_What you need to do_: Pull out every line below holding the word "Blender".

☆ ☆ ☆ ☆

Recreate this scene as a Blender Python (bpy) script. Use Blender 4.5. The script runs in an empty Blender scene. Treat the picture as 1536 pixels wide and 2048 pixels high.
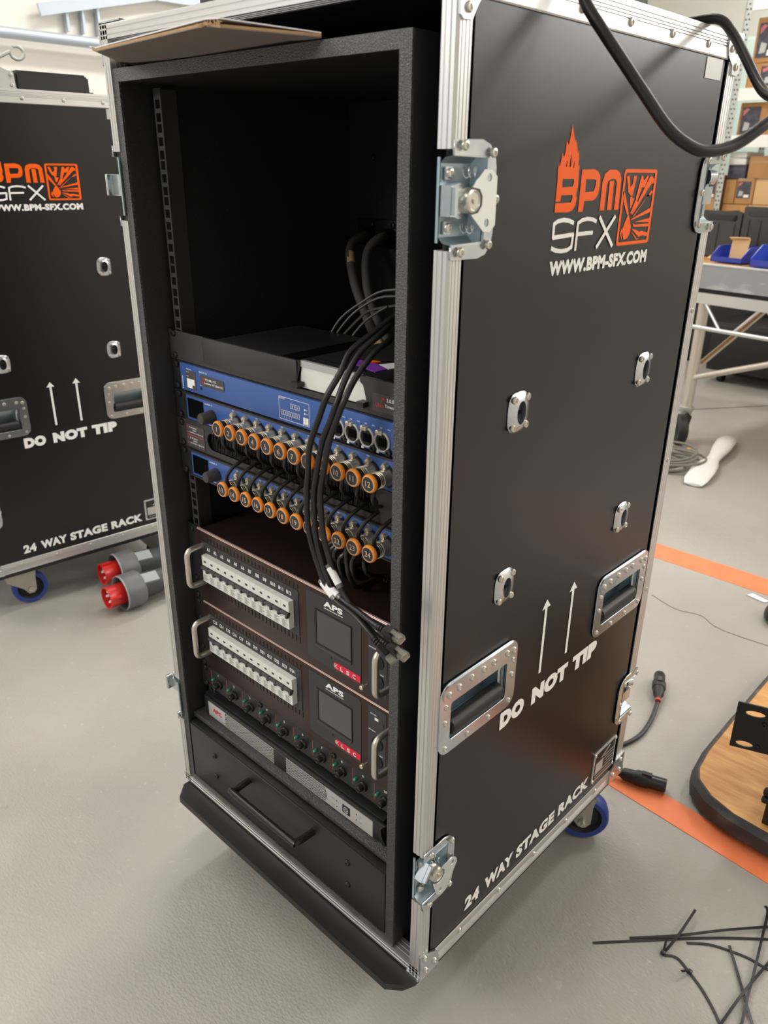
import bpy, bmesh, math, random
from mathutils import Vector, Matrix
random.seed(7)
PI = math.pi
SC = bpy.context.scene
COL = SC.collection
ZO = 0.135            # the flight case floor plate stands this far above the floor

# ------------------------------------------------------------------ camera, light, exposure
cam_d = bpy.data.cameras.new('camera')
cam = bpy.data.objects.new('camera', cam_d); COL.objects.link(cam)
cam.location = (0.4725, -0.5858, 1.0439 + ZO)
cam.rotation_euler = (1.1588, -0.0106, 0.7564)
cam_d.sensor_fit = 'VERTICAL'; cam_d.sensor_height = 36.0; cam_d.sensor_width = 27.0
cam_d.lens = 27.63
cam_d.clip_start = 0.02; cam_d.clip_end = 60
cam_d.dof.use_dof = True; cam_d.dof.focus_distance = 1.15; cam_d.dof.aperture_fstop = 8.0
SC.camera = cam
w = bpy.data.worlds.new('world'); SC.world = w; w.use_nodes = True
bg = w.node_tree.nodes['Background']; bg.inputs[0].default_value = (0.95, 0.97, 1.0, 1); bg.inputs[1].default_value = 0.5
SC.view_settings.view_transform = 'Standard'; SC.view_settings.look = 'None'
SC.view_settings.exposure = 0.0; SC.view_settings.gamma = 1.0
SC.view_settings.use_curve_mapping = False

def area(name, loc, sx, sy, power, color=(1, .985, .965), rot=(0, 0, 0)):
    d = bpy.data.lights.new(name, 'AREA'); d.shape = 'RECTANGLE'; d.size = sx; d.size_y = sy
    d.energy = power; d.color = color
    o = bpy.data.objects.new(name, d); COL.objects.link(o); o.location = loc; o.rotation_euler = rot
    return o
# rows of ceiling strip lights, running along y
STRIPS = [(2.5, -1.2, 8), (2.5, 1.6, 22), (-0.4, -2.2, 8), (-0.9, 0.6, 24), (-2.6, -0.8, 32), (-2.4, 2.4, 50), (0.5, 3.0, 32), (-1.9, 5.2, 36)]
for sx_, sy_, p_ in STRIPS:
    area('strip_light', (sx_, sy_, 3.02), 0.22, 1.5, p_)
# two unseen fill lights added at rear right to put sheen on the case
for fx_, fy_, p_ in ((2.3, 5.6, 68), (2.85, 3.4, 18)):
    fl_ = area('added_fill_light', (fx_, fy_, 2.55), 1.2, .5, p_, (1, .99, .98))
    fl_.rotation_euler = (Vector((0, .3, 1.2)) - Vector((fx_, fy_, 2.75))).to_track_quat('-Z', 'Y').to_euler()
# one unseen fill light added at the front left to brighten the rack
fl_ = area('added_fill_light', (-1.5, -3.3, 2.5), 1.2, .6, 58, (1, .99, .975))
fl_.rotation_euler = (Vector((-.3, 0, 1.15)) - Vector((-1.5, -3.3, 2.5))).to_track_quat('-Z', 'Y').to_euler()

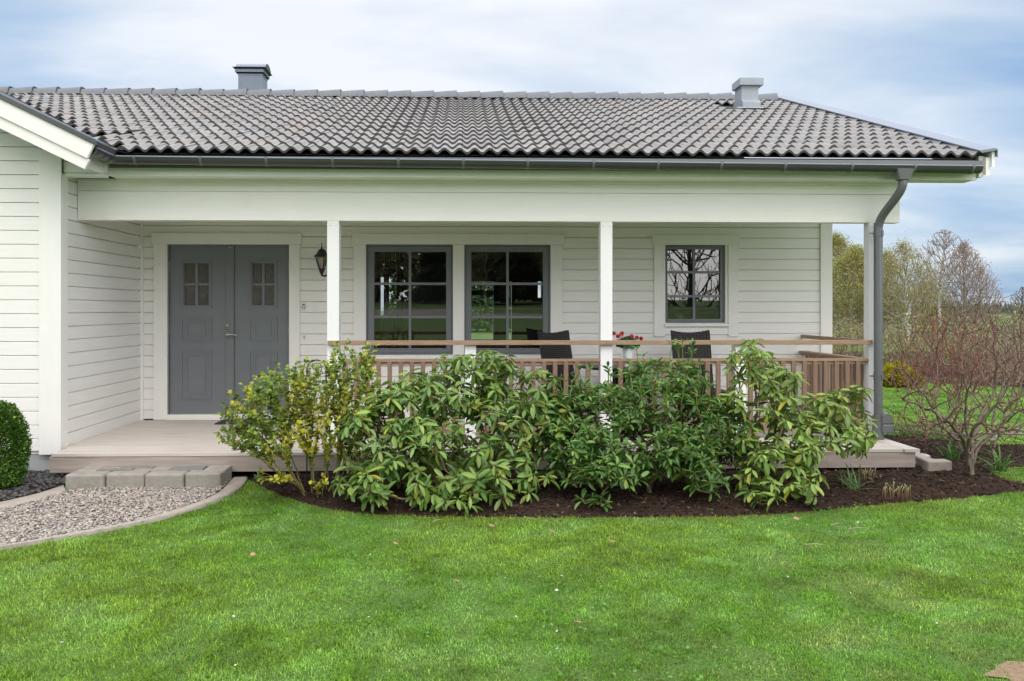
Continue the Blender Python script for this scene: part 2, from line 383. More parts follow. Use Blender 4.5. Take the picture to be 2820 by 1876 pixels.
m.box((ox[0]*.35+ox[1]*.65)-.012, (ox[0]*.35+ox[1]*.65)+.012, YR+.05, YR+.09, zc, ox[3])
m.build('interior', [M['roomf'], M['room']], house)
# door -------------------------------------------------------------
def casing(mb, x0, x1, z0, z1, head, w0, w1, y, hang):
    mb.box(x0 - w0, x0, y - .024, y, z0, z1); mb.box(x1, x1 + w1, y - .024, y, z0, z1)
    mb.box(x0 - w0 - hang, x1 + w1 + hang, y - .034, y, z1 + .0, z1 + head)
wz = lambda v, u=630: PZ(u, v, YB); wx = lambda u: PX(u, YB)
m = MB(); m.mi = 0
m.box(dX0, dX1, YB - .0, YB + .09, dZ1 - .012, dZ1); m.box(dX0, dX0 + .012, YB, YB + .09, DECK, dZ1); m.box(dX1 - .012, dX1, YB, YB + .09, DECK, dZ1)
door = m.build('door', M['grey'], house)
def leaf(u0, u1, name='door_leaf'):
    """door leaf: slab with mouldings standing 6 mm proud, light opening of four panes"""
    mb = MB(); y = YB + .035; c = (u0 + u1) / 2; x0, x1 = wx(u0), wx(u1); zb_, zt = wz(1141), wz(675.5)
    cu = (496 + 581) / 2 if u0 < 600 else (684 + 762) / 2
    hw = 42.5 if u0 < 600 else 39
    gx0, gx1, gz0, gz1 = wx(cu - hw + 9), wx(cu + hw - 9), wz(841), wz(725)
    for a, b, c0, c1 in ((x0, gx0, zb_, zt), (gx1, x1, zb_, zt), (gx0, gx1, zb_, gz0), (gx0, gx1, gz1, zt)): mb.box(a, b, y, y + .045, c0, c1)
    mid, mz = (gx0 + gx1) / 2, (gz0 + gz1) / 2
    mb.box(mid - .016, mid + .016, y + .004, y + .04, gz0, gz1); mb.box(gx0, gx1, y + .006, y + .04, mz - .014, mz + .014)
    def frame(a, b, c0, c1, w, p):
        mb.box(a, b, y - p, y, c0, c0 + w); mb.box(a, b, y - p, y, c1 - w, c1); mb.box(a, a + w, y - p, y, c0 + w, c1 - w); mb.box(b - w, b, y - p, y, c0 + w, c1 - w)
    frame(wx(cu - hw), wx(cu + hw), wz(848), wz(717), .024, .014)
    for va, vb in ((942, 875), (1101, 965)):
        frame(wx(cu - hw), wx(cu + hw), wz(va), wz(vb), .018, .012)
        frame(wx(cu - hw + 16), wx(cu + hw - 16), wz(va - 16), wz(vb + 13), .012, .009)
    lf = mb.build(name, M['grey'], door)
    pm = MB(); pm.box(gx0, gx1, y + .022, y + .03, gz0, gz1); pm.build('pane', M['reed'], door)
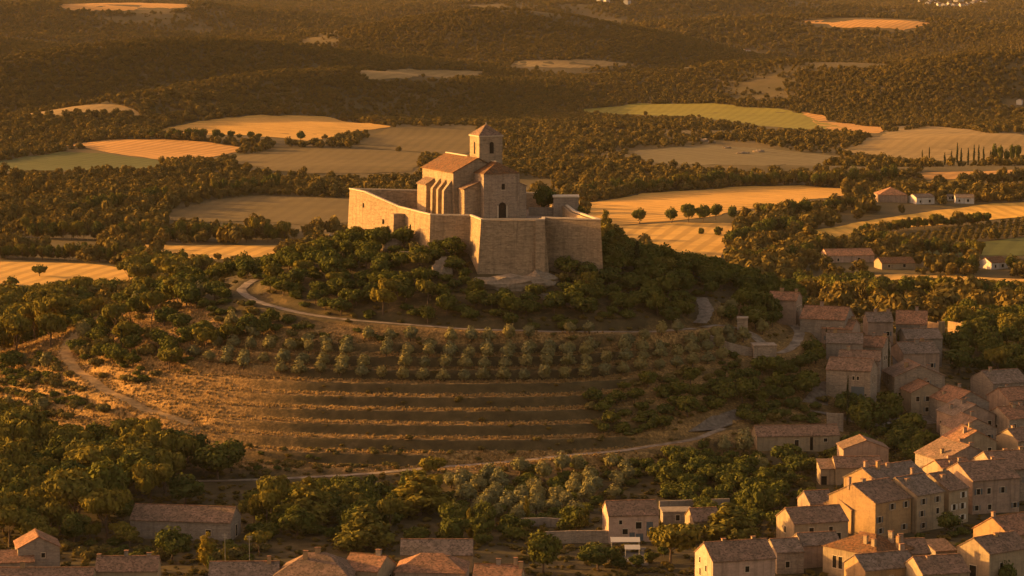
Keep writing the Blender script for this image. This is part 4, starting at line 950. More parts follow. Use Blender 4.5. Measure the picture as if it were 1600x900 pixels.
# unit forms: crown radius about 1, scaled per tree. Each: (crown mesh, trunk mesh, single mesh)
FORMS = {}
def form(kind, i, lobes, n, leaf, mat, tz, tr, shell=.62):
    rr = random.Random(hash((kind, i)) & 0xffff if False else len(kind) * 31 + i)
    lim = [Vector(l[:3]) for l in lobes[1:5]]
    tm = trunk_mb(tz, tr, lim, i)
    cm_ = crown_mesh(kind + '_crown', lobes, n, leaf, mat, 100 + i, None, shell)
    sm = crown_mesh(kind + '_small', lobes, n // 2, leaf * 1.2, mat, 200 + i, (tm.v, tm.f), shell)
    FORMS.setdefault(kind, []).append((cm_, tm.mesh(kind + '_trunk', M['bark']), sm))
for i in range(5):
    r = random.Random(i + 1)
    L = [(x, y, z + .95, a, b, c) for x, y, z, a, b, c in lobes_round(r, 9, up=.2, hz=.7)]
    form('oak', i, L, 2600, .15, 'oak', .9, .07)
    L = [(x, y, z + 1.0 + .3 * (i % 2), a, b, c * .8) for x, y, z, a, b, c in lobes_round(r, 9, up=.2, hz=.55, spread=.62)]
    form('pine', i, L, 2600, .15, 'pine', 1.2, .06, .58)
    L = []
    for k in range(15):           # tall loose conical pine
        t = k / 14; a = k * 2.4; q = (1 - t) * .62 + .08; s = .42 * (1 - t) + .16
        L.append((math.cos(a) * q, math.sin(a) * q, .6 + 2.2 * t, s, s, s * 1.05))
    form('tallpine', i, L, 2800, .15, 'pine', 1.6, .07, .58)
    L = [(x, y, z + .85, a * .95, b * .95, c) for x, y, z, a, b, c in lobes_round(r, 7, up=.15, hz=.75, spread=.42)]
    form('olive', i, L, 1700, .15, 'olive', .7, .09)
    L = [(x, y, z * .9 + .35, a, b, c * .8) for x, y, z, a, b, c in lobes_round(r, 6, up=.15, hz=.6, spread=.55)]
    form('shrub', i, L, 900, .2, 'shrub', .4, .06)
    L = [(x, y, z * .9 + .40, a, b, c * .85) for x, y, z, a, b, c in lobes_round(r, 7, up=.15, hz=.62, spread=.52)]
    form('bush', i, L, 1300, .17, 'oak', .4, .06)
    L = [(.05 * math.sin(k), .05 * math.cos(k * 2), .35 + k * .62, .30 * s, .30 * s, .52) for k, s in enumerate((.8, 1, 1.05, 1, .9, .7, .42))]
    form('cypress', i, L, 1500, .13, 'cyp', 1.0, .05, .7)
    L = [(.16 * math.sin(k * 2.1), .16 * math.cos(k * 2.1), .45 + k * .33, .42 * s, .42 * s, .42 * s) for k, s in enumerate((.8, 1.05, 1.1, 1, .85, .62, .4))]
    form('poplar', i, L, 1500, .14, 'yellow', 1.0, .05, .55)
FORMS['holm'] = FORMS['oak']; FORMS['broadleaf'] = FORMS['oak']; FORMS['juniper'] = FORMS['bush']  # no new species: oak and bush plants repeated under added kind names
HT = {'oak': 1.75, 'holm': 1.75, 'broadleaf': 1.75, 'juniper': 1.1, 'pine': 1.8, 'tallpine': 3.0, 'olive': 1.6, 'shrub': 1.0, 'bush': 1.1, 'cypress': 4.6, 'poplar': 2.85}
NAMES = {'oak': ('oak_tree', 'oak tree'), 'pine': ('pine_tree', 'pine tree'), 'tallpine': ('pine_tree', 'pine tree'), 'olive': ('olive_tree', 'olive tree'), 'holm': ('holm_oak', 'holm oak'), 'broadleaf': ('broadleaf_tree', 'broadleaf'), 'juniper': ('thicket_bush', 'juniper'), 'shrub': ('shrub', 'shrub'), 'bush': ('evergreen_bush', 'bush'), 'cypress': ('cypress_tree', 'cypress tree'), 'poplar': ('poplar_tree', 'poplar tree')}
TREES = []     # x, y, radius
COUNT = {}
RDPX = [proj(*p) for L, hw in ROADS[:4] for p in L[::3]]
RDY = [p[1] for L, hw in ROADS[:4] for p in L[::3]]
RDPX = np.array(RDPX); RDY = np.array(RDY)
CAST = (548, 250, 942, 400)
def hides(x, y, z, rad, ht, tol=.3):
    cx, by = proj(x, y, z); _, ty = proj(x, y, z + ht); wpx = rad * F / y
    x0, x1 = cx - wpx, cx + wpx
    for a, b, c, d, Y in HRECT:
        if y < Y + 2 and x1 > a and x0 < c and by > b and ty < d:
            ov = (min(x1, c) - max(x0, a)) * (min(by, d) - max(ty, b))
            if ov > tol * (x1 - x0) * (by - ty) * .5 or ov > (.12 if tol < .6 else .4) * (c - a) * (d - b): return True
    k = (RDPX[:, 0] > x0) & (RDPX[:, 0] < x1) & (RDPX[:, 1] > ty) & (RDPX[:, 1] < by + 1) & (RDY > y - rad)
    return bool(k.any()) and random.random() < .93
def near_road(x, y, rad):
    for L, hw in ROADS:
        if ((L[:, 0] - x) ** 2 + (L[:, 1] - y) ** 2).min() < (hw + rad * .55) ** 2: return True
    return False
def plant(kind, x, y, rad, ht, label, group=None, parts=False, yellow=False, z=None):
    fs = FORMS[kind]; cmx, tmx, smx = fs[random.randrange(len(fs))]; nm, cat = NAMES[kind]
    z = h1(x, y) if z is None else z
    sc = (rad, rad, ht / HT[kind]); rz = random.uniform(0, 6.28)
    if parts:
        o = empty(nm, (x, y, z), rz); o.scale = sc; link('trunk', tmx, o); link('crown', cmx, o)
    else:
        o = link(nm, smx, None, (x, y, z)); o.rotation_euler = (0, 0, rz); o.scale = sc
    TREES.append((x, y, rad)); COUNT[cat] = COUNT.get(cat, 0) + 1
    return tag(o, label, cat, group)
def free(x, y, rad, k=.52):
    for a, b, c in TREES:
        if abs(a - x) < 14 and (a - x) ** 2 + (b - y) ** 2 < ((c + rad) * k) ** 2: return False
    for a, b, c in HCIRC:
        if (a - x) ** 2 + (b - y) ** 2 < (c + rad * .7) ** 2: return False
    return True
n_wall = len(ob)
CASTLE = [(v.x, v.y) for v in ob]
def incastle(x, y, m=0): return bool(inpoly(np.array([x]), np.array([y]), CASTLE)[0])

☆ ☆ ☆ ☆

_Response for this exercise_:
Recreate this scene as a Blender Python (bpy) script. Use Blender 4.5. The script runs in an empty Blender scene. Treat the picture as 1536 pixels wide and 2048 pixels high.
Continue the Blender Python script for this scene: part 2, from line 383. More parts follow. Use Blender 4.5. Take the picture to be 2820 by 1876 pixels.
Keep writing the Blender script for this image. This is part 4, starting at line 950. More parts follow. Use Blender 4.5. Measure the picture as if it were 1600x900 pixels.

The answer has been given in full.